VI. Alfred and the Old English Prose of his Reign

§ 2. The Handbook and Pastoral Care

The Handbook may safely be considered the earliest of Alfred’s compilations. Unfortunately, no trace of the book is now to be found, though its existence is attested by external evidence. The circumstances under which the formation of the Handbook was begun make it clear that it was essentially a commonplace book of extracts from the Latin Bible and the Fathers. Asser, to whom was due the suggestion that a book of this nature might be of service to the king, describes it as an assemblage of flosculi, culled from various sources. These extracts Alfred wrote down in latin, in the first instance, and, afterwards, began to render them into English. The first entries were made on 11 November, 887, in venerabili Martini solemnitate. William of malmesbury refers to the commonplace book, quem patria lingua handboc (Encheiridion) i.e., manualem librum appellavit. Further, there is in Florence of Worcester’s Chronicle a reference to certain Dicta regis Aelfredi, whereby the Handbook may possibly be meant. There would, however, be no justification for identifying the Dicta with the Handbook, were it not for the fact that Malmesbury uses the latter as an authority for the life of Aldhelm. It is quite conceivable that Alfred inserted among his notes an account of Aldhelm, with whose verses he was probably acquainted.

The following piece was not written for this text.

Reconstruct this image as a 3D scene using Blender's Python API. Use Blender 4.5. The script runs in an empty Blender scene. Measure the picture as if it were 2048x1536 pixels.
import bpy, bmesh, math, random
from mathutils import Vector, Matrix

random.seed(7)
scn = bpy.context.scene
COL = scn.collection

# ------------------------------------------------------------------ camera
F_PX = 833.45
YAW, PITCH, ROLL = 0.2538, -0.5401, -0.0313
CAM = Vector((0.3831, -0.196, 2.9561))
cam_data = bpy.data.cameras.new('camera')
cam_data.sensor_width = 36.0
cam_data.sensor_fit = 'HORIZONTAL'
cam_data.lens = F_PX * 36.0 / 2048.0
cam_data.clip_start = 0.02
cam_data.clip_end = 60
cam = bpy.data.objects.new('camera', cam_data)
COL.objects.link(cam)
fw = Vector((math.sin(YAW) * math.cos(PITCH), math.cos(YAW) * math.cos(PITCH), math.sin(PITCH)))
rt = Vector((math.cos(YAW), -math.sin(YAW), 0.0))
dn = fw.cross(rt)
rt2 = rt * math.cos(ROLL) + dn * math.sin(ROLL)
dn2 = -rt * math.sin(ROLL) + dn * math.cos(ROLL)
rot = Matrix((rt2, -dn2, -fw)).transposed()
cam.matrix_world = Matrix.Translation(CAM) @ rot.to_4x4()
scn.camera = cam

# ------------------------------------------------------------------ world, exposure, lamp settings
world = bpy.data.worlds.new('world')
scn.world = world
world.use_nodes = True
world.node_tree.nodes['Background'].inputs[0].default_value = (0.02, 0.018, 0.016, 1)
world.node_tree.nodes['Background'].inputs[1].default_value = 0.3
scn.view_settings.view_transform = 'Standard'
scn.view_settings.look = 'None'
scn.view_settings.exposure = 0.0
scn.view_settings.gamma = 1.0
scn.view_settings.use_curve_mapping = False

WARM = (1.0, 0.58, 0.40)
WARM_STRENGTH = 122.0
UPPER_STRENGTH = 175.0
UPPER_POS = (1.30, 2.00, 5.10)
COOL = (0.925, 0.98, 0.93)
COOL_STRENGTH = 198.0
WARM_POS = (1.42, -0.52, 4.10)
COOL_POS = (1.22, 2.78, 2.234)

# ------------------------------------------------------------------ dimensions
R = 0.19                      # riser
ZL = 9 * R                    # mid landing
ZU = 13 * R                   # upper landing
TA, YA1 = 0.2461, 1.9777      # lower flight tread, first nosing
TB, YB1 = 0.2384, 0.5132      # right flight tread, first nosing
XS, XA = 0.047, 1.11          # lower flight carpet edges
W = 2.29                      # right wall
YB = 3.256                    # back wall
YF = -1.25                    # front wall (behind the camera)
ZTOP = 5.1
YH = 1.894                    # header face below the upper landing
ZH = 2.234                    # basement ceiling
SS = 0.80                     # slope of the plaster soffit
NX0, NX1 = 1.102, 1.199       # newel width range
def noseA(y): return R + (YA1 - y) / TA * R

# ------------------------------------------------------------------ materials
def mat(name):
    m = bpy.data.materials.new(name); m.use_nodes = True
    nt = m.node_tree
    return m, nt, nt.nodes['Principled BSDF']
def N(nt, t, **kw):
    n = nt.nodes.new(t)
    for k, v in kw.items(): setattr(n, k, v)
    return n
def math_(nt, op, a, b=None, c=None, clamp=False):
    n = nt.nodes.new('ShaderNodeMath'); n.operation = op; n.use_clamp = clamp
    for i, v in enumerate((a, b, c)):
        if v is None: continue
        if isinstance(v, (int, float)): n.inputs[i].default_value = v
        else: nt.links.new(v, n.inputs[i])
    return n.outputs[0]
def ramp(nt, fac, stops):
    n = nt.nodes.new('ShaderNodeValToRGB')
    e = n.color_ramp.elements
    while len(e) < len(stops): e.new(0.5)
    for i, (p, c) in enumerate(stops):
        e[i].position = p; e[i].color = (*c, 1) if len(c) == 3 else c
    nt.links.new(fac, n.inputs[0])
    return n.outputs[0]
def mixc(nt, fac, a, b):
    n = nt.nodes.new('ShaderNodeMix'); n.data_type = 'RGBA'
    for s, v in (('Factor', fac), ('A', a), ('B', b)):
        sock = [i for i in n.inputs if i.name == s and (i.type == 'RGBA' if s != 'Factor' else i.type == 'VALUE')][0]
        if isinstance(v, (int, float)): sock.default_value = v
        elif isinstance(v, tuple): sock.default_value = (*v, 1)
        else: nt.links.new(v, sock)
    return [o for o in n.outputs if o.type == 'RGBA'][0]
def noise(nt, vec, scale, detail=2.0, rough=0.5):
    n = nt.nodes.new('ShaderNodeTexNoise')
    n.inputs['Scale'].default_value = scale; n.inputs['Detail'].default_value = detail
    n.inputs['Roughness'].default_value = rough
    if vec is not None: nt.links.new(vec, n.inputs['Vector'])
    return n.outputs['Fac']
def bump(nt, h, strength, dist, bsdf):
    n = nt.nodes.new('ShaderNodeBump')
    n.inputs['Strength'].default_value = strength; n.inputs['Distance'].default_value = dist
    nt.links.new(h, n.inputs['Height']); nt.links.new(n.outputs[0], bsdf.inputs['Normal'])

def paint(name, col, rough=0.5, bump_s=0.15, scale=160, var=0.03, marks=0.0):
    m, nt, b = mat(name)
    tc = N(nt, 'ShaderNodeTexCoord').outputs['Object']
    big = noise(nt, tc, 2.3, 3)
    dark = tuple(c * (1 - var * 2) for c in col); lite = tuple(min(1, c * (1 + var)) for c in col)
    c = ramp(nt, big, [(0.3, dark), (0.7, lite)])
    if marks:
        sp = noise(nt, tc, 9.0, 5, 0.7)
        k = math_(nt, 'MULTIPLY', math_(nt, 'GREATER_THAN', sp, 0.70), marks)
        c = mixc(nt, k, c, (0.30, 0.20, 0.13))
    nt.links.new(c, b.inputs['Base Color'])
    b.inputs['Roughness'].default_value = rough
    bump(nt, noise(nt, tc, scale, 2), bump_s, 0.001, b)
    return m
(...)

But no importance whatever is to be attached to Florence of Worcester’s suggestion that the Handbook was a record of West Saxon genealogy. It is possible that neither chronicler is to be relied upon in this matter. The formation of the Handbook was of literary importance merely: it afforded Alfred valuable literary training and indirectly stimulated him to try his hand at more extensive translation.

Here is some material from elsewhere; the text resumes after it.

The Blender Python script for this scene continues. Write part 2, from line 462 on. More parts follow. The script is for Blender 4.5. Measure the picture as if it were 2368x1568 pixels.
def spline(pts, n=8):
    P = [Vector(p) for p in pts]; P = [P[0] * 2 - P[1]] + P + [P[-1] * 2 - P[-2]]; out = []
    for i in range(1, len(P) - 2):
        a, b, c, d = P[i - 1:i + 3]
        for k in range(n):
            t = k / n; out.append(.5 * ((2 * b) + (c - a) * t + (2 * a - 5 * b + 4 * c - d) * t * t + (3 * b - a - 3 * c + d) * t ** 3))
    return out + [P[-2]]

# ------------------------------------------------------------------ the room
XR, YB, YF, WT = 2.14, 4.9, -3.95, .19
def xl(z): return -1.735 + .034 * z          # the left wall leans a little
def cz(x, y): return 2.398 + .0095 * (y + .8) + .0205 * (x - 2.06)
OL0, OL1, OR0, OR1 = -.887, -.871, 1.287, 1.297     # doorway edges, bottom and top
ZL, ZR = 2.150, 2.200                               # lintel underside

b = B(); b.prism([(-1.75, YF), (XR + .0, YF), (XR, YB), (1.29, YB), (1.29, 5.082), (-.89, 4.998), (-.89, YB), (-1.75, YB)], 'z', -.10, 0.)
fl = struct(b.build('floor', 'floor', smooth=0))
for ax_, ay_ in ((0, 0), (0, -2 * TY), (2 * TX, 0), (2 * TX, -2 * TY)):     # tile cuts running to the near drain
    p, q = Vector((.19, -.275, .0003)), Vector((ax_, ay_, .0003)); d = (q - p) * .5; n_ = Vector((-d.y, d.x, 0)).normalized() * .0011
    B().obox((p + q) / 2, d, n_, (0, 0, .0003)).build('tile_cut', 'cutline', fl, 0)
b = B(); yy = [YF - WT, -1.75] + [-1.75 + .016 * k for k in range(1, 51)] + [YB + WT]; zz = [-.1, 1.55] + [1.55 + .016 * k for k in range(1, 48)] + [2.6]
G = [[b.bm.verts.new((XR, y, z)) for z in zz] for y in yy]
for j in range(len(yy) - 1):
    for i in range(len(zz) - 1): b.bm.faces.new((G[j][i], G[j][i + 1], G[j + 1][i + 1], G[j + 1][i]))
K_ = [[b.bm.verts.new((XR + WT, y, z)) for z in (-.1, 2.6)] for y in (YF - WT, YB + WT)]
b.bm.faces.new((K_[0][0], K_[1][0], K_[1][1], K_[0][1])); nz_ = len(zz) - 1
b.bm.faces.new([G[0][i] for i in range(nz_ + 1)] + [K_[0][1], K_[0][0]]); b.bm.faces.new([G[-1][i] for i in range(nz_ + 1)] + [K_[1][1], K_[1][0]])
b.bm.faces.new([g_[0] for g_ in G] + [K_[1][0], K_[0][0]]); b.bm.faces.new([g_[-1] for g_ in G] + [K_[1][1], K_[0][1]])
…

The translation of Gregory’s Cura Pastoralis may be considered the first of Alfred’s literary works, properly so called. Grein, Pauli and Bosworth awarded first place to Boethius, but internal evidence is altogether in favour of the priority of the Pastoral Care. The decay of learning consequent upon Danish raids made it imperative that an attempt should be made to revive the education of the clergy. No work of the middle ages seemed better adapted to enlighten the church than Gregory’s treatise, designed to serve as a spiritual guide for the conscience of the priest. In Moralia Gregory had indulged to the full his passion for allegory; Cura Pastoralis is less dominated by the tendency to allegorise, though it contains some gross examples of the practice-the explanation, for example, of Ezekiel’s injunction to the priests not to shave their heads. But the allegorical method of the church reformer does not altogether obscure a vigorous and healthy tone, and this in spite of Gregory’s expressed contempt for the technical side of letters. Cura Pastoralis appealed to Alfred by its spiritual insight; consequently he began to turn into West Saxon “the book called in Latin Pastoralis and in English Hierdeboc, sometimes word for word, sometimes sense for sense.” In so doing he availed himself of the help of his teachers Plegmund and Asser, Grimbald and John, and as he understood their explanations he rendered the matter into English.

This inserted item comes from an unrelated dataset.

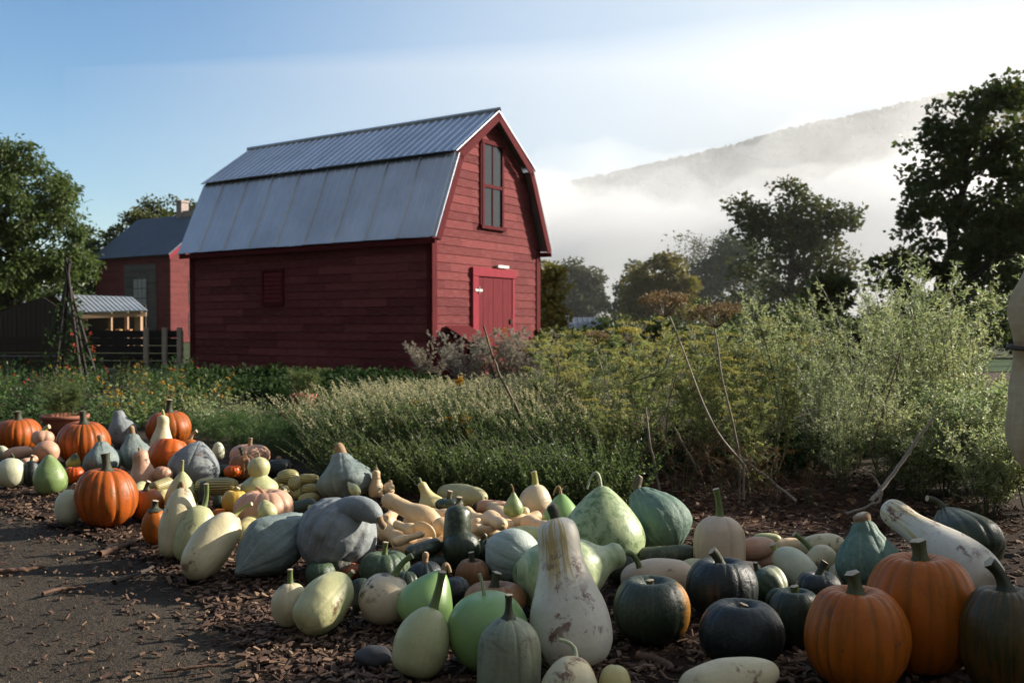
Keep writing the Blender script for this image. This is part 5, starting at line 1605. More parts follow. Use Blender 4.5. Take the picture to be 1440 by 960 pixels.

The preface which gives this particular account of the origin of the Pastoral Care is of great importance in another respect. An earlier passage makes it clear that the present was only the first of a series of books which the king intended to translate, in order that ultimately all the free-born youths of England, who had the necessary leisure, might be instructed in their own tongue. The preface to the Pastoral Care is thus a preface to the whole series of translations. At the same time it ranks among the most important of Alfred’s original contributions to literature. It gives an account of the decay of learning in Britain, and sets forth the king’s determination to reform the schools of Wessex. It defends the use of the vernacular by showing how the Old Testament was written first in Hebrew, then translated into Greek and subsequently into Latin, and how all other Christian nations had turned some portion of ancient literature into their own tongue. From a literary point of view, the preface is the first important piece of prose in English; linguistically, it is, on account of its age, of unique value. A passage in alliterative verse, containing a glowing tribute to Gregory, “Christ’s warrior, the Pope of Rome,” forms a kind of second preface. It closes with a reference to the despatch of a copy to each bishop in the land.

The style of the Pastoral Care has just those characteristics which might have been expected in an early work. Alfred’s conception of the translator’s province never limited him to a very close rendering; but, compared with his later work, there are signs of restraints in this effort that suggest inexperience. The double versions and the anacolutha in the text has given rise to the ingenious suggestion that the translation was dictated. A close comparison of the Latin text and the West Saxon version throws further light on the king’s methods. His English audience is always kept in view, and, for their benefit, he inserts brief explanatory notes. Thus, he interprets “Manna” as “the sweet meat which came down from heaven,” “shittim wood” as “the tree which never decays,” “purple” as “the royal robe.” Occasionally he Teutonises the terms of the Latin original by identifying Hebrew institutions and social grades with their nearest analogues in West Saxon civilisation. Plateis he renders by “herestraetum.” David is described as a “salm-sceop,” Uriah as a “thegn.” Blunders are naturally to be met with, as, for example, in the derivation of Sacerdotes—“in English cleansers because they are to act as guides of believers and govern them.” Compared with later translations, Alfred’s Pastoral Care is very close to the original. The style is somewhat Latinised and abounds in pleonasms and repetition, and the translation is remarkable for the number of [Greek] it contains. The copy preserved in the Bodleian is interesting as containing the name of Werferth, and it is the actual copy destined for the Worcester see.